The underutilized 3550-3700 MHz band is already attracting substantial investment based on the technical and regulatory rules adopted by the Commission in the 2015 CBRS Order.  The new framework’s combination of small area, short-term licensing (Priority Access Licenses) and band-wide opportunistic access, open to anyone (General Authorized Access), has so far stimulated interest, investment activity and innovative use cases that exceed expectations.

Auctioning licenses with coverage areas larger than census tracts would undermine the purpose of this small cell innovation band. In rural and other low-density areas, auctioning PALs the size of PEAs, or even the size of counties, would make the licenses unaffordable for rural broadband providers or any wireless service other than a deep-pocketed wide-area cellular provider. Since mobile carriers already have coverage spectrum and networks, the use of 3.5 GHz to densify networks with additional capacity would almost certainly be targeted at – and limited to – urban core and other high-traffic and high-ARPU locations. A traditional licensing scheme based on exclusive access to very large geographic areas for inherently small cell deployments would not allow the largest possible number of businesses, individuals, nonprofit institutions and other entities the ability to self-provision capacity for mobile data offload, for neutral host LTE networks, or to customize highly-localized networks for machine-to-machine, smart city and other connectivity needs. 
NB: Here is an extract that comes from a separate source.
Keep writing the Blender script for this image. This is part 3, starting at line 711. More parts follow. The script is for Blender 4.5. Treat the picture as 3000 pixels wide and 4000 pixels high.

The CTIA and T-Mobile Petitions compound the foreclosure effect of their proposal to license only very large geographies by proposing to replace limited-term PALs with 10-year license terms that renew automatically, creating virtually permanent license rights. Converting PAL licenses into traditional cellular industry licenses, as CTIA proposes, would make PALs prohibitively expensive and uneconomic for all but the largest wide-area mobile carriers for several distinct reasons explained herein. 

As an alternative to large license areas and automatic renewal, if the Commission proposes that package bidding is in the public interest, we suggest that package bids be limited to three or at most four of the PALs (30-40 megahertz) in each census tract. This compromise could ensure that one or more licensees can achieve area-wide (even regional) quality of service, for at least a certain level of capacity, while in most cases leaving at least some PA spectrum available for more localized or small-area operators seeking only a single or small number of licenses.

The Commission should summarily reject T-Mobile’s proposal to disrupt the balance the Commission struck between licensed and effectively unlicensed access to this mid-band spectrum.  T-Mobile’s extreme proposal would also pull the rug out from under rural WISPs and the many innovative use cases and market entrants that are already well along in their plans to intensively use the band to meet a myriad of local needs described in the next section.

Finally, our groups strongly oppose the proposals by CTIA and T-Mobile to rescind public disclosure of the CBSD registration information used by SAS operators to calculate protection areas both between PALs and for the purpose of facilitating access to vacant PAL spectrum on a GAA basis. We also oppose T-Mobile’s proposal to replace dynamic channel assignment, managed by the Spectrum Access System to protect Naval operations, with specific and static channel assignments.